==== Source data

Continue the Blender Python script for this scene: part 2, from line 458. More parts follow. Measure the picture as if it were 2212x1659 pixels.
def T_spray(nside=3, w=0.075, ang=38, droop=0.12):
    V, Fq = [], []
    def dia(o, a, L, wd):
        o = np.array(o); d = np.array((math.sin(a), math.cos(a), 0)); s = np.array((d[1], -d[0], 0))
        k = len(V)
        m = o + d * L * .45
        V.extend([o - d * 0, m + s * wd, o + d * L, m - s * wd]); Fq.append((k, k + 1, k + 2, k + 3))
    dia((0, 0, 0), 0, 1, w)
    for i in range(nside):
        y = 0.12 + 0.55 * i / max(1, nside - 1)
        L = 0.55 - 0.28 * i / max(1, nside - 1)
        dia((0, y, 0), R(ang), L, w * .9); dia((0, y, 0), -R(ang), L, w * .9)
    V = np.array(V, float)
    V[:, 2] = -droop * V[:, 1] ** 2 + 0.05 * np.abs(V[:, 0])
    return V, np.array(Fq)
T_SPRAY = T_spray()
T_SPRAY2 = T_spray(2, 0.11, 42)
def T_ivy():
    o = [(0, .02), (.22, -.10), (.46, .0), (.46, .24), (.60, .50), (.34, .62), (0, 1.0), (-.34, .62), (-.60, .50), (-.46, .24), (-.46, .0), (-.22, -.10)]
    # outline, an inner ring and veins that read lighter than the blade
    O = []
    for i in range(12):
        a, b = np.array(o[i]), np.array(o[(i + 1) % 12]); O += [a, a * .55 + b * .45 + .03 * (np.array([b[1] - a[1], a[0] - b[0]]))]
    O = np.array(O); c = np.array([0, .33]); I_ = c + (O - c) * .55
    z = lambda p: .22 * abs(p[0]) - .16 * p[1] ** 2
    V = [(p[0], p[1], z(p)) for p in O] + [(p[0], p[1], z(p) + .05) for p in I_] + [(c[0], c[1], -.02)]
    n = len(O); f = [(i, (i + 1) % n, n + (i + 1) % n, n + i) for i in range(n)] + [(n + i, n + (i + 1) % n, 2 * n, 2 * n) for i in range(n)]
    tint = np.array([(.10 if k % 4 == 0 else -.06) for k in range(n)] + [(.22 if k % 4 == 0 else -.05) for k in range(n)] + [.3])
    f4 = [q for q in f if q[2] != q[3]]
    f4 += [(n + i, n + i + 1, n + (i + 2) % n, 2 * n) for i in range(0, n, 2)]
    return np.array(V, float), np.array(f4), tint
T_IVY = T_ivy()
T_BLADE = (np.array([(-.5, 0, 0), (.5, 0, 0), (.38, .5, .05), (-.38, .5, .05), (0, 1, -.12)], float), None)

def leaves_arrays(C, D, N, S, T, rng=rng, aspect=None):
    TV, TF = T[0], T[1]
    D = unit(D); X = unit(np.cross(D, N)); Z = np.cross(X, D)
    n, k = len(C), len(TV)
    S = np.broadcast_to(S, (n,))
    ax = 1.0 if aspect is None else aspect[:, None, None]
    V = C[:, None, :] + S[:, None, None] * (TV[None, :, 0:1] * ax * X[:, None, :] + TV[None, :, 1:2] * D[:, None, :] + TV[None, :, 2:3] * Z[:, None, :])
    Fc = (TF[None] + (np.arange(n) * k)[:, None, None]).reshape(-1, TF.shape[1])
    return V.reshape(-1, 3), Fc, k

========

* **The task**: Transcribe the full listing above without leaving anything out.

* **Correct answer**:
Continue the Blender Python script for this scene: part 2, from line 458. More parts follow. Measure the picture as if it were 2212x1659 pixels.
def T_spray(nside=3, w=0.075, ang=38, droop=0.12):
    V, Fq = [], []
    def dia(o, a, L, wd):
        o = np.array(o); d = np.array((math.sin(a), math.cos(a), 0)); s = np.array((d[1], -d[0], 0))
        k = len(V)
        m = o + d * L * .45
        V.extend([o - d * 0, m + s * wd, o + d * L, m - s * wd]); Fq.append((k, k + 1, k + 2, k + 3))
    dia((0, 0, 0), 0, 1, w)
    for i in range(nside):
        y = 0.12 + 0.55 * i / max(1, nside - 1)
        L = 0.55 - 0.28 * i / max(1, nside - 1)
        dia((0, y, 0), R(ang), L, w * .9); dia((0, y, 0), -R(ang), L, w * .9)
    V = np.array(V, float)
    V[:, 2] = -droop * V[:, 1] ** 2 + 0.05 * np.abs(V[:, 0])
    return V, np.array(Fq)
T_SPRAY = T_spray()
T_SPRAY2 = T_spray(2, 0.11, 42)
def T_ivy():
    o = [(0, .02), (.22, -.10), (.46, .0), (.46, .24), (.60, .50), (.34, .62), (0, 1.0), (-.34, .62), (-.60, .50), (-.46, .24), (-.46, .0), (-.22, -.10)]
    # outline, an inner ring and veins that read lighter than the blade
    O = []
    for i in range(12):
        a, b = np.array(o[i]), np.array(o[(i + 1) % 12]); O += [a, a * .55 + b * .45 + .03 * (np.array([b[1] - a[1], a[0] - b[0]]))]
    O = np.array(O); c = np.array([0, .33]); I_ = c + (O - c) * .55
    z = lambda p: .22 * abs(p[0]) - .16 * p[1] ** 2
    V = [(p[0], p[1], z(p)) for p in O] + [(p[0], p[1], z(p) + .05) for p in I_] + [(c[0], c[1], -.02)]
    n = len(O); f = [(i, (i + 1) % n, n + (i + 1) % n, n + i) for i in range(n)] + [(n + i, n + (i + 1) % n, 2 * n, 2 * n) for i in range(n)]
    tint = np.array([(.10 if k % 4 == 0 else -.06) for k in range(n)] + [(.22 if k % 4 == 0 else -.05) for k in range(n)] + [.3])
    f4 = [q for q in f if q[2] != q[3]]
    f4 += [(n + i, n + i + 1, n + (i + 2) % n, 2 * n) for i in range(0, n, 2)]
    return np.array(V, float), np.array(f4), tint
T_IVY = T_ivy()
T_BLADE = (np.array([(-.5, 0, 0), (.5, 0, 0), (.38, .5, .05), (-.38, .5, .05), (0, 1, -.12)], float), None)

def leaves_arrays(C, D, N, S, T, rng=rng, aspect=None):
    TV, TF = T[0], T[1]
    D = unit(D); X = unit(np.cross(D, N)); Z = np.cross(X, D)
    n, k = len(C), len(TV)
    S = np.broadcast_to(S, (n,))
    ax = 1.0 if aspect is None else aspect[:, None, None]
    V = C[:, None, :] + S[:, None, None] * (TV[None, :, 0:1] * ax * X[:, None, :] + TV[None, :, 1:2] * D[:, None, :] + TV[None, :, 2:3] * Z[:, None, :])
    Fc = (TF[None] + (np.arange(n) * k)[:, None, None]).reshape(-1, TF.shape[1])
    return V.reshape(-1, 3), Fc, k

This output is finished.